• _The task_:
Look through the data below and say how many of its lines contain "pixels", adding nothing else.

┄┄┄┄┄┄┄┄┄┄

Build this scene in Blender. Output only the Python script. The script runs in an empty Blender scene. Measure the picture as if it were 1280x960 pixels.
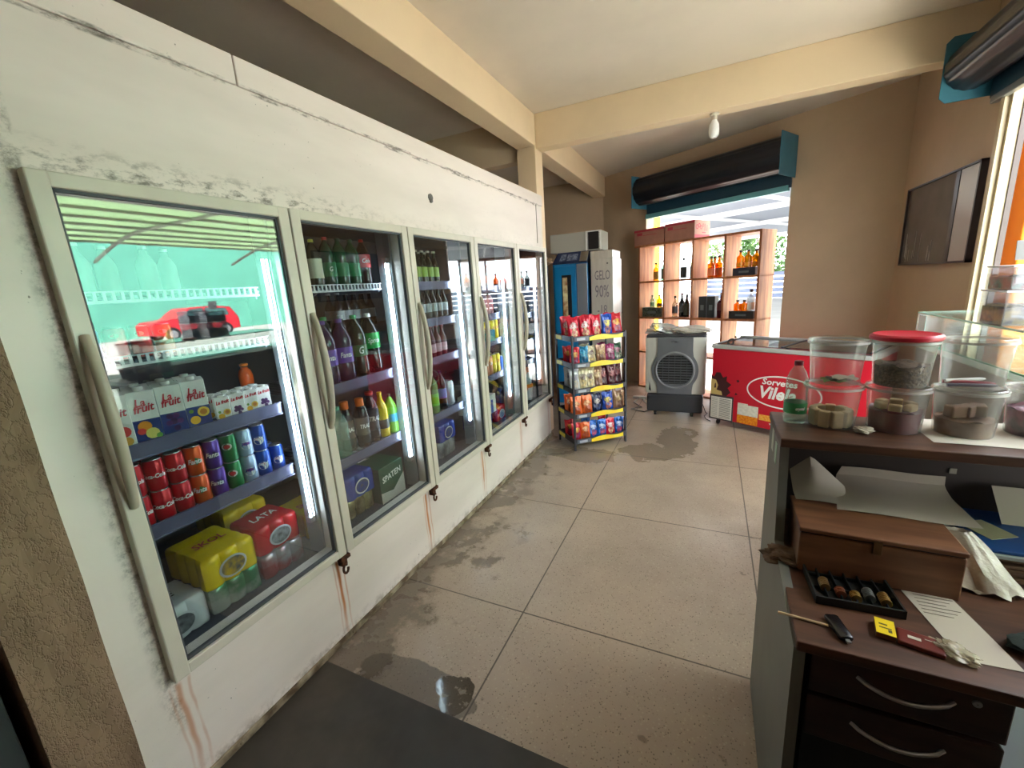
import bpy, bmesh, math, random
from mathutils import Vector, Matrix
R = math.radians
PI = math.pi
random.seed(7)
col = bpy.context.scene.collection
sc = bpy.context.scene

# ------------------------------------------------------------------ materials
MATS = {}
def lin(c):
    return tuple(((v/255)/12.92 if v/255 <= .04045 else ((v/255+.055)/1.055)**2.4) for v in c)
def mat(name, rgb, rough=.5, metal=0, bump=0, bscale=40, var=0, vscale=8, spec=.5, emit=0, alpha=1, rgb2=None, stretch=None):
    if name in MATS: return MATS[name]
    m = bpy.data.materials.new(name); m.use_nodes = True
    nt = m.node_tree; b = nt.nodes['Principled BSDF']
    c = lin(rgb)
    b.inputs['Base Color'].default_value = (*c, 1)
    b.inputs['Roughness'].default_value = rough
    b.inputs['Metallic'].default_value = metal
    b.inputs['Specular IOR Level'].default_value = spec
    tc = nt.nodes.new('ShaderNodeTexCoord')
    src = tc.outputs['Object']
    if stretch:
        mp = nt.nodes.new('ShaderNodeMapping'); mp.inputs['Scale'].default_value = stretch
        nt.links.new(src, mp.inputs['Vector']); src = mp.outputs['Vector']
    if var or rgb2:
        n = nt.nodes.new('ShaderNodeTexNoise'); n.inputs['Scale'].default_value = vscale; n.inputs['Detail'].default_value = 4
        nt.links.new(src, n.inputs['Vector'])
        mx = nt.nodes.new('ShaderNodeMix'); mx.data_type = 'RGBA'
        c2 = lin(rgb2) if rgb2 else tuple(v*(1-var) for v in c)
        mx.inputs['A'].default_value = (*c, 1); mx.inputs['B'].default_value = (*c2, 1)
        rp = nt.nodes.new('ShaderNodeMapRange'); rp.inputs['From Min'].default_value = .38; rp.inputs['From Max'].default_value = .62
        nt.links.new(n.outputs['Fac'], rp.inputs['Value']); nt.links.new(rp.outputs['Result'], mx.inputs['Factor'])
        nt.links.new(mx.outputs['Result'], b.inputs['Base Color'])
    if bump:
        n = nt.nodes.new('ShaderNodeTexNoise'); n.inputs['Scale'].default_value = bscale; n.inputs['Detail'].default_value = 3
        nt.links.new(src, n.inputs['Vector'])
        bp = nt.nodes.new('ShaderNodeBump'); bp.inputs['Strength'].default_value = bump; bp.inputs['Distance'].default_value = .01
        nt.links.new(n.outputs['Fac'], bp.inputs['Height']); nt.links.new(bp.outputs['Normal'], b.inputs['Normal'])
    if emit:
        b.inputs['Emission Color'].default_value = (*c, 1); b.inputs['Emission Strength'].default_value = emit
    MATS[name] = m; return m
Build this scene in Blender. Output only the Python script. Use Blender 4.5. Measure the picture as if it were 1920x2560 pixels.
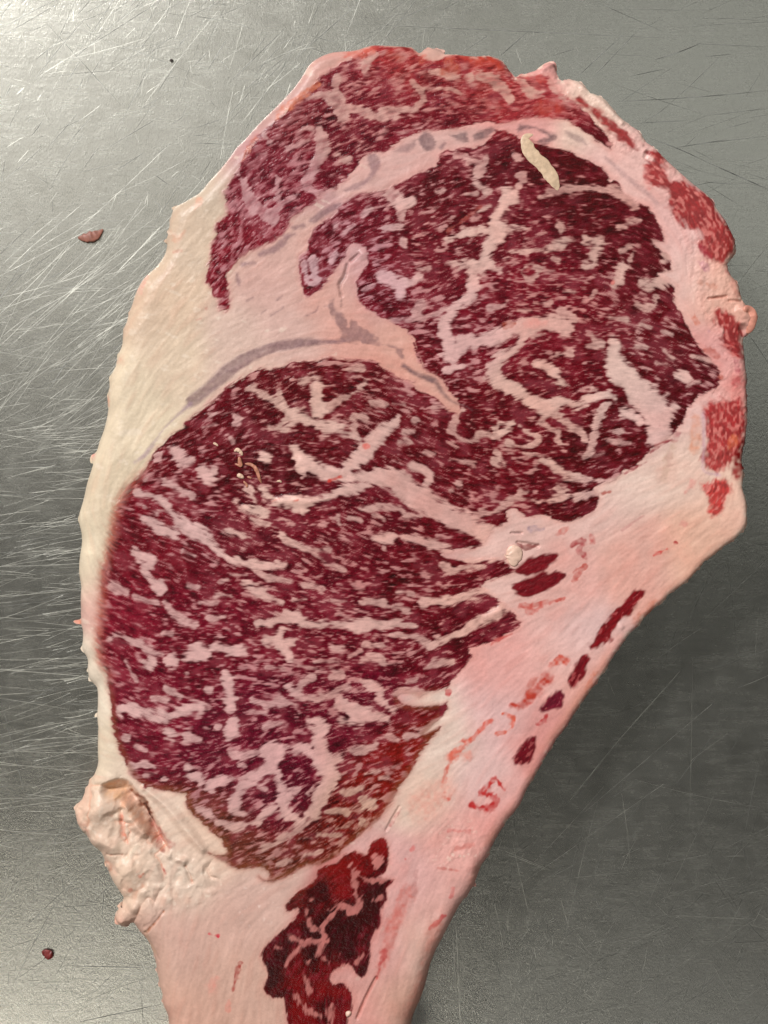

┄┄┄┄┄┄┄┄┄┄

• _The response_:
2